Z powodu stosunków władzy, jakie tworzy kapitalistyczna własność prywatna, sprzeciw wobec niej (a więc i pracy najemnej) i pragnienie ujrzenia jej końca stanowią istotne dziedziny teorii anarchistycznej. Na skutek swojego ideologicznego zaślepienia w odniesieniu do rzekomo “dobrowolnych” stosunków ucisku i panowania stworzonych siłą okoliczności (zobacz szczegóły na ten temat w sekcji F.2), “anarcho”-kapitalizm uznaje pracę najemną za formę wolności i pomija jej faszystowskie aspekty (o ile nie sławi ich pod niebiosa). Dlatego “anarcho”-kapitalizm nie jest anarchistyczny. Skupiając całą swą uwagę na chwili podpisania umowy, “anarcho”-kapitaliści nie zauważają, że wolność jest poważnie ograniczona w czasie, gdy ta sama umowa już obowiązuje. Chociaż (słusznie) oskarżają wojsko o totalitaryzm, to pomijają taki sam totalitaryzm w zakładzie pracy. Ale faszyzm fabryczny w takim samym stopniu niszczy wolność, jak wojsko albo faszyzm polityczny.

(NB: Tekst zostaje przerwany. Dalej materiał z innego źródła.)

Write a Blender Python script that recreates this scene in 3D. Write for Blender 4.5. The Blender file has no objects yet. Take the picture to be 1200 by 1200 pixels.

Na skutek braku tej podstawowej troski o wolność “anarcho”-kapitaliści nie mogą być uznawani za anarchistów. Ich całkowity brak zaniepokojenia faszyzmem fabrycznym (tzn. pracą najemną) umiejscawia ich całkowicie poza granicami tradycji anarchistycznej. Prawdziwi anarchiści zawsze byli świadomi tego, że własność prywatna i praca najemna ograniczają wolność i pragnęli stworzyć społeczeństwo, w którym ludzie mogliby ich uniknąć. Mówiąc prościej, gdzie wszystkie stosunki międzyludzkie byłyby niehierarchiczne i naprawdę opierały się na współpracy.
Kończąc tę sekcję, należy powiedzieć, że twierdzenia o własności prywatnej eliminującej hierarchię są kłamstwem. Tak samo jak i o kapitalizmie koordynującym działania gospodarcze bez struktur hierarchicznych. Z tego powodu anarchiści popierają spółdzielcze, a nie kapitalistyczne formy produkcji.